Por encima de todo, ver el dolor de Palestina y el miedo genuino de muchos ciudadanos y habitantes de Israel tanto árabes como judíos debería hacernos parar y repensar cómo nos relacionamos los unos con los otros y emprender un esfuerzo global por parar toda hostilidad y encontrar una salida. Hay un cuento de Leo Perutz, que nació en Praga pero emigró a lo que hoy es Israel en 1938, que se titula La Zarabanda. En él un rabino, viendo el dolor de un cristiano al que un barón rival quería ver danzar hasta que se colapsara por agotamiento, hizo aparecer por arte de magia una imagen en la pared por la que pasaría la siniestra procesión.
Era un ecce homo. No se trataba sin embargo del Mesías, ni del hijo de Dios […] Era un ecce homo distinto.
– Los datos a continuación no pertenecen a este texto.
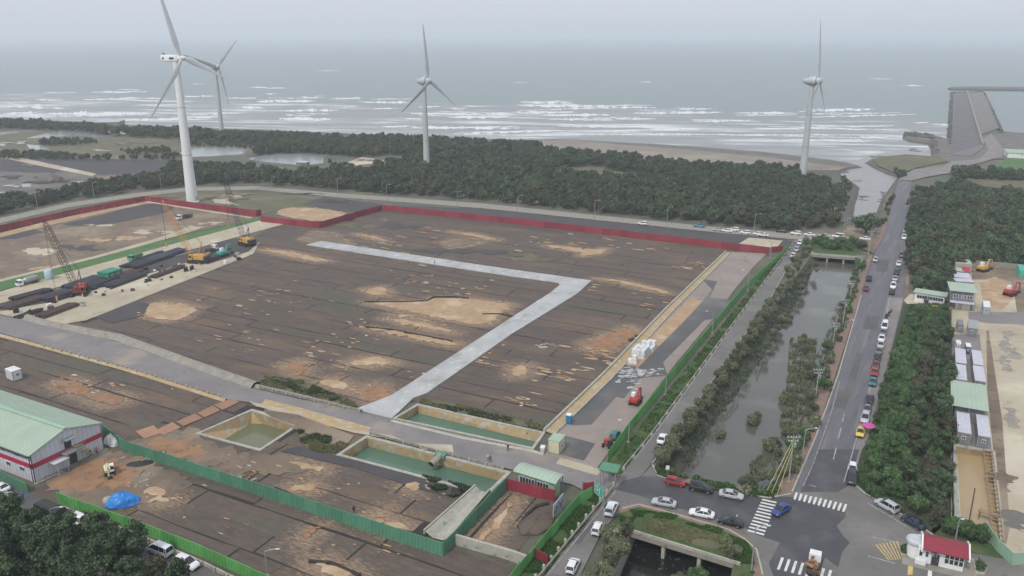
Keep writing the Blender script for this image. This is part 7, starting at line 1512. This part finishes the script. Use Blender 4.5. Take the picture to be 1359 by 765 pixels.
for g_, L_ in {'trees of the bottom left grove': ((712, ', far side'), (735, ', beside the lane'), (765, ', near the bottom'), (2000, ', lowest')),
               'tall trees of the roadside grove': ((470, ', top end'), (520, ', upper part'), (570, ', middle'), (620, ', lower middle'), (660, ', lower part'), (2000, ', bottom')),
               'green bushes at the edge of the roadside grove': ((470, ', top'), (530, ', upper'), (580, ', middle'), (630, ', lower'), (2000, ', bottom')),
               'bushes on the left canal bank': ((345, ', far end'), (372, ', far'), (400, ', upper'), (440, ', mid'), (485, ', centre'), (530, ', lower'), (575, ', low'), (2000, ', nearest')),
               'bushes on the right canal bank': ((370, ', far end'), (410, ', upper'), (450, ', mid'), (500, ', centre'), (560, ', lower'), (610, ', low'), (2000, ', nearest')),
               'mangrove clumps standing in the canal': ((460, ', far clump'), (500, ', upper clump'), (540, ', middle clump'), (590, ', lower clump'), (2000, ', nearest clump')),
               'bushes left of the black water': ((730, ', upper'), (770, ', middle'), (2000, ', lower'))}.items():
    for a_, b_ in L_: MARKS.append((g_, a_, b_))
def plant(name, lab, cat, kinds, pts, grp, s0, s1, seed, z=.0, zs=1.0):
    q = random.Random(seed); base_lab = lab
    for x, y in pts:
        k = q.choice(kinds); cr, tr, R = KT[k]; s = q.uniform(s0, s1)
        if len(pts) > 12:      # where in the row or grove it stands
            px, py = proj((x, y, 0)); w_ = [n_ for a_, b_, n_ in MARKS if a_ == grp and b_ > py]; lab = base_lab + (w_[0] if w_ else '')
            if k == 'cas3': lab = lab.replace('dark or browned', 'brown').replace('dark', 'brown')
            else: lab = lab.replace('dark or browned', 'dark').replace('bushy tree', 'tree')
            lab = ' '.join(lab.split()[:16]); 
        t = thing(name, lab, cat, (x, y, z), q.uniform(0, 6.28), grp); t.scale = (s, s, s * q.uniform(.85, 1.15) * zs)
        link('crown', cr, t); link('trunk', tr, t); TREES[0] += 1
# grove in the lower left corner
pts = scatter(Gs([(-120, 680), (0, 693), (32, 710), (62, 727), (95, 722), (150, 734), (190, 755), (222, 779), (270, 806), (270, 860), (-150, 880)]), 3.7, 1); pts.sort(key=lambda p: p[1]); print('grove', len(pts))
plant('casuarina_tree', 'dark casuarina tree in the bottom left grove', 'tree', ['cas0', 'cas1', 'cas2', 'cas3', 'cas0', 'broad3'], pts, 'trees of the bottom left grove', .85, 1.3, 2)
# roadside grove between the main road and the compound
core = scatter(Gs([(1220, 440), (1256, 434), (1257, 560), (1257, 700), (1236, 702), (1200, 680), (1195, 640), (1204, 560), (1216, 490)]), 3.7, 3); edge = scatter(Gs([(1208, 420), (1256, 417), (1225, 500), (1205, 580), (1195, 640), (1200, 680), (1166, 661), (1152, 640), (1158, 590), (1174, 520), (1187, 475), (1198, 440)]), 3.1, 4)
print('roadside', len(core), len(edge))
plant('casuarina_tree', 'dark or browned tall tree inside the roadside grove', 'tree', ['cas0', 'cas1', 'cas3', 'cas2', 'cas3', 'broad0'], core, 'tall trees of the roadside grove', .62, .95, 5)
plant('broadleaf_bush', 'bright green bush on the road edge of the roadside grove', 'bush', ['broad0', 'broad1', 'broad2'], edge, 'green bushes at the edge of the roadside grove', .6, .9, 6)
# canal banks
def between(p0, p1, n, wd, seed):
    q = random.Random(seed); return [tuple((G(*p0).lerp(G(*p1), (i + q.random()) / n) + Vector((q.uniform(-wd, wd), 0, 0))).xy) for i in range(n)]
lb = []; 
for a, b, n, wd in (((1070, 330), (1047, 372), 16, 2.2), ((1047, 372), (1019, 415), 16, 2.2), ((1019, 415), (970, 485), 24, 1.8), ((970, 485), (918, 560), 22, 1.5), ((918, 560), (876, 618), 22, 1.5)): lb += between(a, b, n, wd, n + int(a[0]))
for a, b, n, wd in (((1082, 352), (1062, 400), 6, 1.5), ((1040, 420), (1010, 470), 5, 1.5)): lb += between(a, b, n, wd, n + int(a[0]))
plant('mangrove_bush', 'olive mangrove bush between side road and canal', 'bush', ['mang0', 'mang1', 'mang2', 'mang3'], lb, 'bushes on the left canal bank', .55, .88, 7)
rb = []
for a, b, n, wd in (((1142, 345), (1130, 395), 16, 1.6), ((1130, 395), (1103, 470), 18, 1.8), ((1103, 470), (1080, 535), 12, 1.5), ((1080, 545), (1052, 620), 12, 1.8), ((1048, 628), (985, 645), 8, 1.2)): rb += between(a, b, n, wd, n + int(a[0]))
plant('mangrove_bush', 'olive mangrove bush beside the brick path', 'bush', ['mang0', 'mang1', 'mang2', 'broad1'], rb, 'bushes on the right canal bank', .5, .8, 8)
mc = []
for cx, cy, rx, ry, n in ((1066, 460, 8, 16, 8), (1044, 425, 7, 8, 4), (1068, 500, 12, 18, 11), (1050, 535, 10, 14, 9), (1030, 600, 9, 16, 7), (1000, 556, 4, 14, 3), (956, 578, 4, 8, 3), (1052, 580, 8, 22, 7)):
    q = random.Random(cx + cy)
    for _ in range(n): mc.append(tuple(G(cx + q.gauss(0, .5) * rx, cy + q.gauss(0, .5) * ry, -2.5).xy))
plant('mangrove_bush', 'olive mangrove bush growing in the canal water', 'bush', ['mang0', 'mang1', 'mang3'], mc, 'mangrove clumps standing in the canal', .5, 1.0, 9, z=-2.9)
lc = scatter(Gs([(815, 700), (838, 708), (826, 740), (812, 790), (765, 800), (790, 745)]), 3.0, 12)
plant('mangrove_bush', 'olive bush on the bank left of the black water', 'bush', ['mang0', 'mang1', 'mang2', 'mang3'], lc, 'bushes left of the black water', .8, 1.15, 10)
plant('mangrove_bush', 'bushy green shrub at the edge of the grass deck near the tall grey lamp', 'bush', ['broad1', 'mang1'], [tuple(G(x, y).xy) for x, y in ((965, 730), (975, 738), (969, 742), (900, 775), (925, 778), (915, 790))], 'shrubs at the grass deck', .55, .8, 11)
fb = [tuple(G(x, y).xy) for x, y in ((1070, 322), (1076, 326), (1082, 324), (1090, 327), (1098, 325), (1107, 328), (1116, 327), (1124, 330), (1131, 328), (1139, 331), (1146, 330), (1094, 331), (1112, 332), (1128, 334), (1071, 330), (1103, 333))]
plant('broadleaf_bush', 'dark green bush on top of the far bridge embankment', 'bush', ['broad0', 'broad1', 'broad2', 'mang0'], fb, 'bushes over the far bridge', .7, 1.05, 12)
plant('round_tree', 'single big round dark tree where the river meets the main road', 'tree', ['broad3'], [tuple(G(1148, 312).xy)], None, 2.4, 2.45, 13, zs=.8)
plant('hedge_bush', 'dense green bush behind the gatehouse at the foot of the yellow pond', 'bush', ['broad0', 'broad1'], [tuple(G(x, y).xy) for x, y in ((1268, 712), (1276, 715), (1285, 718), (1293, 716), (1301, 722), (1258, 712), (1280, 708))], 'bushes behind the gatehouse', .6, .8, 14, z=.2)
plant('hedge_bush', 'small bush at the kerb corner of the canal', 'bush', ['shrub0', 'shrub1'], [tuple(G(x, y).xy) for x, y in ((872, 600), (878, 618), (890, 628), (905, 635), (925, 642), (945, 645), (965, 650), (990, 655), (1010, 657), (1028, 655))], 'small bushes along the canal corner', .8, 1.3, 15)
print('trees', TREES[0])
# ---- far woods: one mass each, made of instanced crowns
PR = []
for i in range(5): PR.append(KT['far%d' % i][0])
def wood(name, lab, polys, spacing, seed, s0, s1, kinds, excl=(), z=0.0):
    q = random.Random(seed); pts = []; P_ = [Gs(p) for p in polys]; X = [Gs(e) for e in excl]
    for p in P_: pts += scatter(p, spacing, seed)
    pts = [p for p in pts if not any(inpoly(p[0], p[1], e) for e in X)]
    me = bpy.data.meshes.new(name); me.from_pydata([(x, y, z) for x, y in pts], [], [])
    for nm, tp in (('scl', 'FLOAT'), ('rot', 'FLOAT'), ('idx', 'INT')): me.attributes.new(nm, tp, 'POINT')
    me.attributes['scl'].data.foreach_set('value', [q.uniform(s0, s1) * (1 + .35 * mnoise.noise(Vector((x * .02, y * .02, seed)))) for x, y in pts])
    me.attributes['rot'].data.foreach_set('value', [q.uniform(0, 6.28) for _ in pts]); me.attributes['idx'].data.foreach_set('value', [q.choice(kinds) for _ in pts])
    o = link(name, me, kind='stuff', label=lab); ng = bpy.data.node_groups.new('wood', 'GeometryNodeTree'); ng.interface.new_socket('Geometry', in_out='INPUT', socket_type='NodeSocketGeometry'); ng.interface.new_socket('Geometry', in_out='OUTPUT', socket_type='NodeSocketGeometry')
    N = ng.nodes; Lk = ng.links; gi = N.new('NodeGroupInput'); go = N.new('NodeGroupOutput'); join = N.new('GeometryNodeGeometryToInstance'); iop = N.new('GeometryNodeInstanceOnPoints')
    jn = N.new('GeometryNodeJoinGeometry')
    for k in range(len(SRC)):
        oi = N.new('GeometryNodeObjectInfo'); oi.inputs[0].default_value = SRC[k]; oi.inputs['As Instance'].default_value = True; Lk.new(oi.outputs['Geometry'], jn.inputs[0])
    Lk.new(gi.outputs[0], iop.inputs['Points']); Lk.new(jn.outputs[0], iop.inputs['Instance']); iop.inputs['Pick Instance'].default_value = True
    def att(nm, tp):
        a = N.new('GeometryNodeInputNamedAttribute'); a.data_type = tp; a.inputs[0].default_value = nm; return a.outputs[0]
    Lk.new(att('idx', 'INT'), iop.inputs['Instance Index']); cx = N.new('ShaderNodeCombineXYZ'); Lk.new(att('rot', 'FLOAT'), cx.inputs[2]); Lk.new(cx.outputs[0], iop.inputs['Rotation'])
    sv = N.new('ShaderNodeCombineXYZ'); s_ = att('scl', 'FLOAT')
    for k in range(3): Lk.new(s_, sv.inputs[k])
    Lk.new(sv.outputs[0], iop.inputs['Scale']); Lk.new(iop.outputs[0], go.inputs[0]); md = o.modifiers.new('wood', 'NODES'); md.node_group = ng
    print(name, len(pts)); return o
# five visible trees of the far wood also serve as the pattern the masses are grown from
SRC = []
for i, (x, y) in enumerate(((700, 262), (1230, 330), (860, 268), (620, 262), (980, 280))):
    t = thing('forest_tree', ['dark tree at the front edge of the middle forest, left of centre', 'dark tree in the right hand forest just above the office roofs', 'green tree at the front of the middle forest above the hoarding', 'dark tree near the foot of the lone turbine', 'brownish tree at the front of the middle forest near the far bend'][i], 'tree', G(x, y)); SRC.append(link('crown', PR[i], t)); link('trunk', KT['far%d' % i][1], t)
wood('middle_forest', 'dense dark coastal forest between the far road and the sea', [[(250, 240), (345, 232), (430, 233), (480, 228), (540, 217), (560, 205), (640, 202), (720, 232), (830, 240), (900, 236), (1000, 238), (1060, 238), (1100, 246), (1108, 262), (1100, 290), (1110, 302), (1040, 307), (960, 300), (800, 284), (640, 267), (450, 253), (340, 244), (250, 247)],
     [(340, 200), (430, 193), (560, 195), (640, 196), (700, 198), (760, 207), (840, 213), (940, 223), (1000, 227), (1060, 232), (1060, 240), (1000, 240), (900, 238), (835, 230), (790, 222), (750, 222), (720, 232), (640, 204), (550, 206), (470, 209), (400, 203), (340, 207)]], 4.8, 31, .6, 1.25, [0, 1, 3, 0, 2, 4, 1])
wood('tree_belt', 'dark tree belt behind the far road on the left', [[(-200, 320), (-100, 290), (0, 268), (60, 262), (120, 250), (180, 240), (250, 236), (330, 231), (345, 234), (250, 247), (180, 254), (90, 267), (0, 286), (-100, 312), (-200, 345)], [(225, 223), (335, 224), (345, 230), (250, 238), (215, 234)]], 5.0, 32, .8, 1.1, [0, 1, 3, 3])
wood('coast_trees', 'ragged line of trees along the beach on the left', [[(-200, 165), (0, 164), (55, 166), (120, 171), (160, 177), (240, 177), (340, 182), (440, 185), (540, 187), (640, 192), (720, 197), (720, 202), (600, 199), (440, 197), (340, 192), (240, 186), (160, 182), (100, 176), (0, 171), (-200, 174)]], 6.0, 33, .9, 1.25, [0, 1, 3])
wood('meadow_trees', 'rows of low trees between fish ponds on the left', [[(-60, 205), (60, 204), (110, 211), (180, 212), (245, 206), (240, 213), (150, 214), (60, 213), (-60, 213)], [(60, 187), (120, 186), (130, 191), (80, 195), (50, 194)], [(160, 201), (225, 198), (228, 205), (170, 207)], [(250, 188), (330, 190), (420, 198), (470, 205), (440, 206), (330, 198), (240, 194)], [(436, 218), (470, 222), (440, 226)]], 5.0, 34, .4, .75, [0, 1, 2])
wood('right_forest', 'dense green forest right of the main road', [[(1212, 262), (1230, 254), (1265, 250), (1359, 262), (1500, 280), (1500, 362), (1359, 358), (1290, 354), (1262, 362), (1258, 388), (1214, 392), (1206, 340), (1208, 290)], [(1264, 232), (1300, 232), (1359, 236), (1359, 242), (1265, 240)]], 4.6, 35, .6, 1.25, [0, 2, 1, 2, 4])
wood('river_bank_bushes', 'low bushes along both banks of the river mouth', [[(1100, 262), (1118, 236), (1130, 248), (1122, 280), (1105, 300), (1098, 290)], [(1172, 285), (1182, 262), (1186, 262), (1176, 296), (1166, 306), (1160, 300)], [(1182, 225), (1200, 228), (1205, 236), (1192, 238)], [(1000, 227), (1060, 232), (1100, 240), (1105, 246), (1060, 238)]], 3.4, 36, .28, .5, [0, 2, 4])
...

Pero había tal distinción en sus rasgos, el sufrimiento que revelaba su rostro era tan estremecedor, que un rayo alcanzó la conciencia del despiadado barón haciéndole caer de rodillas.
Como explicó después Perutz, aquel ecce homo era “el pueblo judío, el pueblo judío perseguido y escarnecido durante siglos”. Ese ecce homo se nos aparece hoy en las noticias a todos en el planeta, pero refleja el dolor del pueblo palestino. Verlo debería hacer que ese mismo rayo alcanzara nuestras conciencias y nos hiciera parar todos los dolores y volcarnos en frenar la violencia y la opresión que han marcado la historia reciente del Levante.